Dan eventually recovered and wanted to settle in Fayetteville to be close to his beloved Razorbacks. Bobby, whose final season in coaching was at Texas A&M in 1984, and Sue decided that's where they would move, too, to spend their retirement years.
*****
The biggest storyline surrounding the Gators as they prepare to open the season Saturday night against Idaho is the addition of Roper and what impact that could have on a UF team that averaged an SEC-low 18.8 points a game and only 316.7 yards in 2013.
Roper made a favorable impression in the spring as he installed a no-huddle attack that stresses quick decision making by the quarterback and relies heavily on the natural instincts of the skill players in space.
“In our 15 days of spring, we got a lot more done than I thought we would,'' Muschamp said. “He's an outstanding fundamental football coach.”
Kurt and Britt with their daughter, Reese, and son, Luke. (Photos provided by Britt Roper).
Former Duke quarterback Thaddeus Lewis, who spent last season with the Buffalo Bills, blossomed his junior season at Duke when Roper arrived. Roper's upbeat and detail-oriented approach made Lewis look at the game differently.
“He was very influential in allowing me to take it to the next level,” Lewis said. “He is a tough-nosed coach. Florida got a great offensive coordinator and a great quarterbacks coach.”
Florida quarterback Jeff Driskel enters his redshirt junior season playing for his third offensive coordinator. As a freshman in 2011 Charlie Weis was running the offense. Pease was in that role the past two seasons.
Driskel echoed much of what Lewis had to say about Roper's style and ability to connect with players.
“He's always a positive guy, and we needed that around here,'' Driskel said. “He's not going to be one to have an off day on the field. He's always going to be bringing the energy.”
While he made the difficult decision to leave Cutcliffe and his brother Zac at Duke, Roper also had to say goodbye to players that he had come to regard as family. Roper's six years at Duke matched his time at Ole Miss as the longest stint he has lived in one place.
Roper remains close to those he left behind. He recently called to check on Duke tight end Braxton Deaver, who suffered a knee injury in camp and will miss the season. Deaver and teammates Anthony Boone, Thomas Sirk and Brandon Connette drove to Gainesville in April for Florida's spring game and stayed with the Ropers.
That ability to quickly connect with others and his general positive outlook are what attracted Britt to Roper when they began dating.
She has a tendency to worry about the worst outcome of any situation. Roper is a glass half-full kind of guy and takes that approach on the field.
“He doesn't worry. He just assumes that everything is going to go as he plans it,'' said Britt, who left her television career once they got married.
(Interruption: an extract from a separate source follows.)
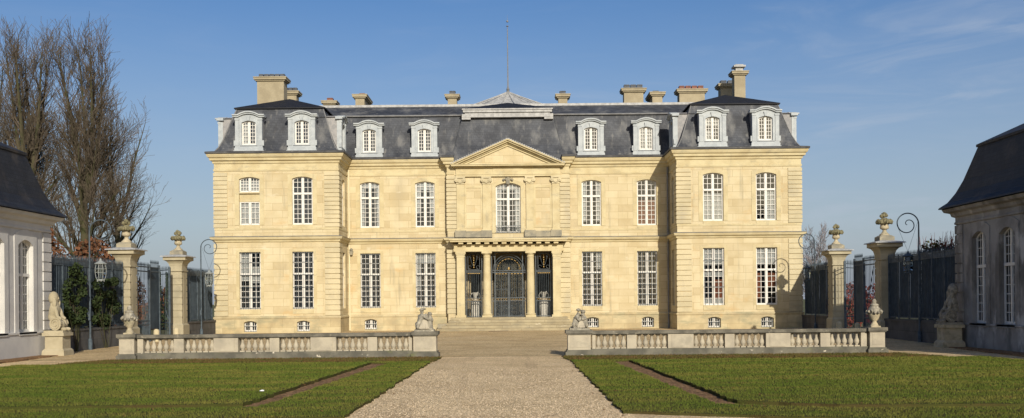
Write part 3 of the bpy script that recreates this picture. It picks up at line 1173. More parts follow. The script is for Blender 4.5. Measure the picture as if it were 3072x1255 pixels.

The couple now has two young kids. “He is shocked when it goes bad. That's just his personality.”
Roper explains his approach on the field in simple terms.
“Football is game, it's supposed to be fun,” he said. “There's a time to be serious and time to lock in but I learned a long time ago that if you take a player's hope away, that's when you got a guy who's going to struggle. I want them to have hope and belief in themselves and enjoy coming out here and playing.”
The past few months have served as Roper's introduction at Florida. On Saturday night the lights come on. The curtain will be pulled back on his offense for the world to see.
Everyone will be watching. Roper is fine with that.
Remember, he's not one to fret. He comes up with a plan and then turns it over to the players to execute it. That approach has gotten him this far and he is ready to show it off to Florida fans on Saturday night at 7.
“I hope they're excited. I want them to be excited. I hope we meet the expectations,” Roper said. “Whenever you are coaching at the University of Florida, the expectations are to win football games. I think that's really the bottom line.
“I hope we can do it with exciting offense and a lot of points. We want to go out and play well. I hope, at the end of the day, they're happy I'm here.”